Jonga Olivieri disse...

Gosto do novo cinema argentino, principalmete após a revigorada que sofreu após o Festival de Cinema Independente de Buenos Aires, criado pelo crítico cinematográfico Eduardo Antín e que tem realizadores como Pablo Trapero, Martín Rejtman ou o uruguaio Adrián Caetano e Lucrecia Martel, talvez a sua mais expressiva representante.
Nunca vi nenhum filme dela, embora tenha lido algo a seu respeito. Sei que "O pântano" foi o seu primeiro de dois longas.
Parece que fez alguns curtas e trabalhou com produções para TV.
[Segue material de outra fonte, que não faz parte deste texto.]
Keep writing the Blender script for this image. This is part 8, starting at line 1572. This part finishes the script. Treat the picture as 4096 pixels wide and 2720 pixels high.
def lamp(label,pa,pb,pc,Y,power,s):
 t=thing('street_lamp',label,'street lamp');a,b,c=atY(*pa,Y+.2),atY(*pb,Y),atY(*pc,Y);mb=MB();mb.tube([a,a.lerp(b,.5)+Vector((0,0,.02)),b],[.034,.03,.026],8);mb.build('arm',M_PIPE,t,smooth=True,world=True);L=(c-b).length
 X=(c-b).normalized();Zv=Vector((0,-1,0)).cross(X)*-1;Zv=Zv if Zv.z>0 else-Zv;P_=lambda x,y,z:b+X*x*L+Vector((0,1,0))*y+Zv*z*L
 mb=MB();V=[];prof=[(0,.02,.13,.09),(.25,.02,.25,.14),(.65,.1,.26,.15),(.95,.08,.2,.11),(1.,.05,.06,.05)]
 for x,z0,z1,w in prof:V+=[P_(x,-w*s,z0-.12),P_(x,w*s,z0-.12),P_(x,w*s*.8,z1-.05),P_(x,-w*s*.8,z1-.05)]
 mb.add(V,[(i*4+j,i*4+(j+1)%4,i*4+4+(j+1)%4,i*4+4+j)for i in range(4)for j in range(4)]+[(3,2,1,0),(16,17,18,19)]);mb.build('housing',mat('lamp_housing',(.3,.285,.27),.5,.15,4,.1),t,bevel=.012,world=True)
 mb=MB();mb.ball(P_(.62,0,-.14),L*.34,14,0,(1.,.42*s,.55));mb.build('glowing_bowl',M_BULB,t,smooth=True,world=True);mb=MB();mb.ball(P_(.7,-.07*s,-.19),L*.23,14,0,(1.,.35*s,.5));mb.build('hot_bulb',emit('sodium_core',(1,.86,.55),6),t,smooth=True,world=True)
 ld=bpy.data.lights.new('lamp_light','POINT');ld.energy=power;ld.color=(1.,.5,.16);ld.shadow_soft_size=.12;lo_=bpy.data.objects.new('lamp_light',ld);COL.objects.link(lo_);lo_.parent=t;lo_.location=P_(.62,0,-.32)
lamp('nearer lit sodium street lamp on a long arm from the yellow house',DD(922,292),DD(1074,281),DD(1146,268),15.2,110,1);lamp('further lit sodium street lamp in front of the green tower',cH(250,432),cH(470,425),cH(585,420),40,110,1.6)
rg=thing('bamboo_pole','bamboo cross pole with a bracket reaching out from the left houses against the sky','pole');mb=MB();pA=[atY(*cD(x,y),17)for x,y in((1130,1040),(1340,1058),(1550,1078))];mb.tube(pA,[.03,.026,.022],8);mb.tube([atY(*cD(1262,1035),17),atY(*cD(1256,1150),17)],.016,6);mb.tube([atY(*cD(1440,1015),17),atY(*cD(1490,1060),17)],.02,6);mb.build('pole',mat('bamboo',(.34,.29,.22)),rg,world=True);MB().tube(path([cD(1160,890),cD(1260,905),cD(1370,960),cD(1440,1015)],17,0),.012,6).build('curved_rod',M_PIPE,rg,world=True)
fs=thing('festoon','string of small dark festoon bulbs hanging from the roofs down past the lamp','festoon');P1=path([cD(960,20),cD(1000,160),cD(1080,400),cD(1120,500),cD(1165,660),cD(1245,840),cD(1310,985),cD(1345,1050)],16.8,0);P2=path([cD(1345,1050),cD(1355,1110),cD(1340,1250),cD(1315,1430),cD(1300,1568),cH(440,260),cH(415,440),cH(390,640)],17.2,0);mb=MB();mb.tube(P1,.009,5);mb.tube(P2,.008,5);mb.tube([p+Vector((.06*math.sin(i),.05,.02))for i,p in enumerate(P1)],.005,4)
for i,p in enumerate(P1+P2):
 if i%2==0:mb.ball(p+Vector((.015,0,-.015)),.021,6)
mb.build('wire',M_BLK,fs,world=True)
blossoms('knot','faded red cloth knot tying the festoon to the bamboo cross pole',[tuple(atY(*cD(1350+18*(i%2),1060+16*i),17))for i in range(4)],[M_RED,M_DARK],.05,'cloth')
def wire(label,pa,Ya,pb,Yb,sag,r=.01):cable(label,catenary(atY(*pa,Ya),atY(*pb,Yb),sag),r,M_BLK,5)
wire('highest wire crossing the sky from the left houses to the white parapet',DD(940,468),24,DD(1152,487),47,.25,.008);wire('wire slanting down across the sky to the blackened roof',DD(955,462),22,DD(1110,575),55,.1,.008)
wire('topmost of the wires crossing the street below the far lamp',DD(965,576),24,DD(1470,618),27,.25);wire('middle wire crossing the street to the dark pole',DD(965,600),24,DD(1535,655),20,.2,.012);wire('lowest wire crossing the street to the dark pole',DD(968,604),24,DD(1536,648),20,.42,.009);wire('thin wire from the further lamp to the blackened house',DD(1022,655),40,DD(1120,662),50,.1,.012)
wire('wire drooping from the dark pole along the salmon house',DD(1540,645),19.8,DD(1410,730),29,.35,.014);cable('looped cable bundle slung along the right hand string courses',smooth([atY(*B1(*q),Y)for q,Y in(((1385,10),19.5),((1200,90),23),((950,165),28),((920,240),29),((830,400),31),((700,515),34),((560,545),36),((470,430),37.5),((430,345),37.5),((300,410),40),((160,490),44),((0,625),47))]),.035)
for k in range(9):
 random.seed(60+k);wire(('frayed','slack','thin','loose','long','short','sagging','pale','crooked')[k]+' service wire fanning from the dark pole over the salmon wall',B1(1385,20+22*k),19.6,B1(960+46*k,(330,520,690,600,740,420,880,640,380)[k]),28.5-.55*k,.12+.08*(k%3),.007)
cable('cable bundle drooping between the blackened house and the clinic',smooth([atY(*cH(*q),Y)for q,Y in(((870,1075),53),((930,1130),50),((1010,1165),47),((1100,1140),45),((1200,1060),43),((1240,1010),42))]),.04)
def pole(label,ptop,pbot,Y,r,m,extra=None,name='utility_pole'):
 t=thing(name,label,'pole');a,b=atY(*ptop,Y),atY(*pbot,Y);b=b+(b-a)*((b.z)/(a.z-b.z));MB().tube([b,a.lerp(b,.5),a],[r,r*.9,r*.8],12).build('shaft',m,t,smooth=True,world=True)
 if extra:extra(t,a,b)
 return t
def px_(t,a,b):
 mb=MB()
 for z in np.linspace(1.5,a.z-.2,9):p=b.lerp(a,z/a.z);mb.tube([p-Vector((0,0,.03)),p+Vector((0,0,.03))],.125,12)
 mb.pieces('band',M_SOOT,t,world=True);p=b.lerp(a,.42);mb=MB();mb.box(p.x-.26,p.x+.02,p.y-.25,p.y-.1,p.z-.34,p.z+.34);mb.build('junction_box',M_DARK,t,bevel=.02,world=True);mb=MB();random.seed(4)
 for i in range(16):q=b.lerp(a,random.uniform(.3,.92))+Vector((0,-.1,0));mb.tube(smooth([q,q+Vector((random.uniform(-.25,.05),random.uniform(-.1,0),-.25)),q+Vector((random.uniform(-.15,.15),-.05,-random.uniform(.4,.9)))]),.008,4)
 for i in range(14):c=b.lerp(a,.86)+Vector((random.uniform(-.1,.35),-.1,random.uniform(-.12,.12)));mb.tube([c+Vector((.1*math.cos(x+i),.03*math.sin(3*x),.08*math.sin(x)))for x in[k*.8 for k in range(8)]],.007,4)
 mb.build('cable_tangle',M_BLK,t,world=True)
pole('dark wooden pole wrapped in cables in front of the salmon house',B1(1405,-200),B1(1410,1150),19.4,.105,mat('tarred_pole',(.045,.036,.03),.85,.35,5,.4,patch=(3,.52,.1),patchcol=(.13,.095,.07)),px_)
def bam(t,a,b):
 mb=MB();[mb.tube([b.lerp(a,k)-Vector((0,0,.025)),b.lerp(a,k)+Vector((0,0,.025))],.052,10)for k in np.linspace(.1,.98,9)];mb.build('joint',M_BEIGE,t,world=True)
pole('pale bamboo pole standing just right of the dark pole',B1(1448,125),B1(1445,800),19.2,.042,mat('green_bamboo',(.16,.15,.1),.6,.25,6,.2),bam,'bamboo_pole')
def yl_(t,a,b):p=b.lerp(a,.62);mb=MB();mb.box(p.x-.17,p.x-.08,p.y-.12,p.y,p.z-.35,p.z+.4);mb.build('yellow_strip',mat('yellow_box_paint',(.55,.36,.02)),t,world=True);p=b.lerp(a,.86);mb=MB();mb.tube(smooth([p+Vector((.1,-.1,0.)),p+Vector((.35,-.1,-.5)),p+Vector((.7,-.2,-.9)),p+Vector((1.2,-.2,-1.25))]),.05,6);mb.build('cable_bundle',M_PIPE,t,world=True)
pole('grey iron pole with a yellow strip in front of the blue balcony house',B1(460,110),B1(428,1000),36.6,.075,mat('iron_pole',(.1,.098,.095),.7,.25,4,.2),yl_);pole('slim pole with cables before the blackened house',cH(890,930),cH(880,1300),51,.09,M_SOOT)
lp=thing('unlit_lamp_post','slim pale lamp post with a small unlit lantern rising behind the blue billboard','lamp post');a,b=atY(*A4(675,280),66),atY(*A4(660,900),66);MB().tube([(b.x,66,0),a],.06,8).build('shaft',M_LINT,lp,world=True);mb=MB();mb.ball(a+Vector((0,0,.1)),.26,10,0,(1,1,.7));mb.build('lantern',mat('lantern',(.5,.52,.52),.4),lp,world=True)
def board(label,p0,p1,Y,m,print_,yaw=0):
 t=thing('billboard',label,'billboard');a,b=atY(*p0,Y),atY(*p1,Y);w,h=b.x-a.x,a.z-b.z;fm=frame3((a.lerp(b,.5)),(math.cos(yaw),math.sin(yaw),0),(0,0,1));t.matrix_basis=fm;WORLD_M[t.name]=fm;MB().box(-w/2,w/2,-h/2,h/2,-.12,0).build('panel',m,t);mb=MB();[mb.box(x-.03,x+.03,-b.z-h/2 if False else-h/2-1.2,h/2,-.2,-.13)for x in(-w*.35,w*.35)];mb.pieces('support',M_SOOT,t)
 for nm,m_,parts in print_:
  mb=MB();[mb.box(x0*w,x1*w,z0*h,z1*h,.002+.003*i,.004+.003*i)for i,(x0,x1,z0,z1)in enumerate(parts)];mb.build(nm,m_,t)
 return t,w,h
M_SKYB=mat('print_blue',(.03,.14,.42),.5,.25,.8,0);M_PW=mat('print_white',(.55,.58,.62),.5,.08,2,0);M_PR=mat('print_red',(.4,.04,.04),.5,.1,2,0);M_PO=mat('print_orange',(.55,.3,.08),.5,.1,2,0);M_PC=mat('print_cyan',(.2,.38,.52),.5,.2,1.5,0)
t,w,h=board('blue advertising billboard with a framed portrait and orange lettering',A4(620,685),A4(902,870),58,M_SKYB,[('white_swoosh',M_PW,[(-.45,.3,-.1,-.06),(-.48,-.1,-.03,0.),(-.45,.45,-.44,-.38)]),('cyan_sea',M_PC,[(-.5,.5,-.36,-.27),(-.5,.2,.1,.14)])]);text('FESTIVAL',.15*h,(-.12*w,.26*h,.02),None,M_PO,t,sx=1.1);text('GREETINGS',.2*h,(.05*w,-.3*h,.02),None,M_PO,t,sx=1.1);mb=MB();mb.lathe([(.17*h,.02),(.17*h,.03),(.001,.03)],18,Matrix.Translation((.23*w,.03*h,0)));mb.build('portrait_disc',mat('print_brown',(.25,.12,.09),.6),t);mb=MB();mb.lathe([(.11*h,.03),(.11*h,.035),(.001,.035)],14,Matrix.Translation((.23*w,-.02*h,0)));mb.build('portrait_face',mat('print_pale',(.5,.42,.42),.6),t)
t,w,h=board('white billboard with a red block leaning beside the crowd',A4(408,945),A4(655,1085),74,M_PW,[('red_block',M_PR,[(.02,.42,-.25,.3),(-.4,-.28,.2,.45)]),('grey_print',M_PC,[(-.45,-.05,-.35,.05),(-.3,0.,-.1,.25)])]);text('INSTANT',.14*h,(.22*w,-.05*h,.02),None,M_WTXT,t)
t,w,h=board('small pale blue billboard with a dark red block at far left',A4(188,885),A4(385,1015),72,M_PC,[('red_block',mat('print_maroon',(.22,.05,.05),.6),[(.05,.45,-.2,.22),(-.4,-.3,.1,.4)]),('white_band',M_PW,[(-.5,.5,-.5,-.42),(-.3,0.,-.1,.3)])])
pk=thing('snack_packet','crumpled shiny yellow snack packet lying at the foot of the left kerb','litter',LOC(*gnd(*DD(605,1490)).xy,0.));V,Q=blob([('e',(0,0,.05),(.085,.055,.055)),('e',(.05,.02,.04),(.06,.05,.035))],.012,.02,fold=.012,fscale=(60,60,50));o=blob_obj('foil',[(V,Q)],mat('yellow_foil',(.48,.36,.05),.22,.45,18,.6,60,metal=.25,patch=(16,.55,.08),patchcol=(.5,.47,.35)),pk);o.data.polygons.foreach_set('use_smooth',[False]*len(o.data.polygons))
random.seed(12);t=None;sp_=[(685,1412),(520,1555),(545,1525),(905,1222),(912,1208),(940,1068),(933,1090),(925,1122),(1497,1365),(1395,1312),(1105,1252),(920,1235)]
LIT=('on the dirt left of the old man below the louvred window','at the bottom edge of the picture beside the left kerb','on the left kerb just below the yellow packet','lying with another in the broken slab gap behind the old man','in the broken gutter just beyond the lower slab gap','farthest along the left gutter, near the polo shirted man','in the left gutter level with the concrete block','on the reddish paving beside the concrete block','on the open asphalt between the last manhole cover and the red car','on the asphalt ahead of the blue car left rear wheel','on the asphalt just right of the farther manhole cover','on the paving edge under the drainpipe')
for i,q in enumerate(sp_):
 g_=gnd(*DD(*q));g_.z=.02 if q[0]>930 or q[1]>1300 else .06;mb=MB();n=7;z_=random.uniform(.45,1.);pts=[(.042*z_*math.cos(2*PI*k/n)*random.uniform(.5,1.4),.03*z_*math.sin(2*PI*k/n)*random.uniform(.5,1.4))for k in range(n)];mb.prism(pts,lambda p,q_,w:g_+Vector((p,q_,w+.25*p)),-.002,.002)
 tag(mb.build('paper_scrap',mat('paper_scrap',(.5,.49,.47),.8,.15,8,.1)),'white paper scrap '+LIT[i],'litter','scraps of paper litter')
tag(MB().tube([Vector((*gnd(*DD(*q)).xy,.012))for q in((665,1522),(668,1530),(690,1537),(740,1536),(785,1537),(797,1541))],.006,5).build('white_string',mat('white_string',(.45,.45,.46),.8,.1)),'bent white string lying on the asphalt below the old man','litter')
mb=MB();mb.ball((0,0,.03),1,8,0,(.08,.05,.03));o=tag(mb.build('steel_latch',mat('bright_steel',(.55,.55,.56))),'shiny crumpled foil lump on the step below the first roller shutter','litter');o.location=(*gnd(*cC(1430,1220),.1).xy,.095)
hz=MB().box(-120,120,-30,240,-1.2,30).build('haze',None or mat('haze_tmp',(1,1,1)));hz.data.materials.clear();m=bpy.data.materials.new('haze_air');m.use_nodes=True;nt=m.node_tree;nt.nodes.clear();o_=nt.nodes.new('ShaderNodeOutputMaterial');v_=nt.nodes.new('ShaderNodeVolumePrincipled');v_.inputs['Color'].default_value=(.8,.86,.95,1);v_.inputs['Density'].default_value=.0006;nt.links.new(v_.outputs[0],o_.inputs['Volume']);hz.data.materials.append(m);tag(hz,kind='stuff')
Preciso ver. Correr atrás. Mas, a verdade é que de uns tempos para cá tenho me acomodado um pouco. O DVD ajuda (ou prejudica) muito neste sentido.
Quando alego que prejudica, é porque é mais fácil. Todavia me entristece a atitude individualista. Ler um livro, tudo bem, é algo solitário, introspectivo... mas o cinema deveria ser arte de massas. E a cada dia está ficando menos assim.
Outrossim, os hábitos de pipoca com refrigerante e celular estão tornando as “salinhas” insuportáveis. Que fazer?